(Scene script records)

[Start]

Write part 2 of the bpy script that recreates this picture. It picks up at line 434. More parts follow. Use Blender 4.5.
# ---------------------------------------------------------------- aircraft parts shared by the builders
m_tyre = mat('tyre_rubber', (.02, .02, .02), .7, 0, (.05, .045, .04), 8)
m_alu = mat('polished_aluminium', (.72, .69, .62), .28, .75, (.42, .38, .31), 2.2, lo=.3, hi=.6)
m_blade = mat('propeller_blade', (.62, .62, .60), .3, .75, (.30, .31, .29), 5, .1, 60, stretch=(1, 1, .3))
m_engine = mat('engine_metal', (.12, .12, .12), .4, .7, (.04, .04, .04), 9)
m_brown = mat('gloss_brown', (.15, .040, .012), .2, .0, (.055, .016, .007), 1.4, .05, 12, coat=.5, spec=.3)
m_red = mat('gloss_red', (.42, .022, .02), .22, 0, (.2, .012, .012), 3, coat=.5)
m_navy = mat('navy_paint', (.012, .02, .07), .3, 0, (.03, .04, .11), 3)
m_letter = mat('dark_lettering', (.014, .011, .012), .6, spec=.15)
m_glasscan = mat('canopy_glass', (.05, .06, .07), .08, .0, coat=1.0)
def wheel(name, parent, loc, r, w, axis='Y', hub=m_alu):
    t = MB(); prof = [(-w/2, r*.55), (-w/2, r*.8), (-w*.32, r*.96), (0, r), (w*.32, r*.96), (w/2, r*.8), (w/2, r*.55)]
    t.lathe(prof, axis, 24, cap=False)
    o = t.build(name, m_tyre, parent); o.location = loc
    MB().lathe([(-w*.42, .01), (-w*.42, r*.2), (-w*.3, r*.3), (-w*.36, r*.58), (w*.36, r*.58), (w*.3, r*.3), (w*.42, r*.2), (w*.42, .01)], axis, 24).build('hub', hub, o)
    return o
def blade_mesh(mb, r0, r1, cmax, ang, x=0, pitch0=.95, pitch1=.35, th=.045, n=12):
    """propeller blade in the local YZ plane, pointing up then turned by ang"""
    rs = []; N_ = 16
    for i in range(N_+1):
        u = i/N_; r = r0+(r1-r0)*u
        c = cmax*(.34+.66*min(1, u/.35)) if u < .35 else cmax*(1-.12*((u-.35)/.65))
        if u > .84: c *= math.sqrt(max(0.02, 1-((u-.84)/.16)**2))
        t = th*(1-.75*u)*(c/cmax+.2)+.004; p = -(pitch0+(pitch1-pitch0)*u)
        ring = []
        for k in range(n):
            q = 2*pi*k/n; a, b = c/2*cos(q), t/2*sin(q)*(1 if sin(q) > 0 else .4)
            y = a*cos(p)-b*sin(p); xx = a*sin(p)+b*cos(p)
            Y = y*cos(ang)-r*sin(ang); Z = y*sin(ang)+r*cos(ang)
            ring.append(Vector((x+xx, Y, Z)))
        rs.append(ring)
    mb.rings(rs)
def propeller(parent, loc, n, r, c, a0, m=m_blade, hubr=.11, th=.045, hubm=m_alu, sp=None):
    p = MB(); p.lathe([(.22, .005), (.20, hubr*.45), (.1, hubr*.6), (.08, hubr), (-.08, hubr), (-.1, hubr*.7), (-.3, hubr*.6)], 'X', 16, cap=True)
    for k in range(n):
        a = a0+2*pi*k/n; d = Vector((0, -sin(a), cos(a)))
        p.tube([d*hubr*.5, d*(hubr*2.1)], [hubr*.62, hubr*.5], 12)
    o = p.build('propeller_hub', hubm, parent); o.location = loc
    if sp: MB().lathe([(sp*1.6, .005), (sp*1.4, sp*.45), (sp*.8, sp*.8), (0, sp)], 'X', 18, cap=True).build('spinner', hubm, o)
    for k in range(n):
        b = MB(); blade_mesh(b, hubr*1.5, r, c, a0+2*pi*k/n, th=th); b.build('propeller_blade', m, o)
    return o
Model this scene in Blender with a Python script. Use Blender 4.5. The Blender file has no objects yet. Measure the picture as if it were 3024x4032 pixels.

[End]

- _Problem statement_
Gather every line containing the word "this" and copy it.

- _Solved problem_
Write part 2 of the bpy script that recreates this picture. It picks up at line 434. More parts follow. Use Blender 4.5.
Model this scene in Blender with a Python script. Use Blender 4.5. The Blender file has no objects yet. Measure the picture as if it were 3024x4032 pixels.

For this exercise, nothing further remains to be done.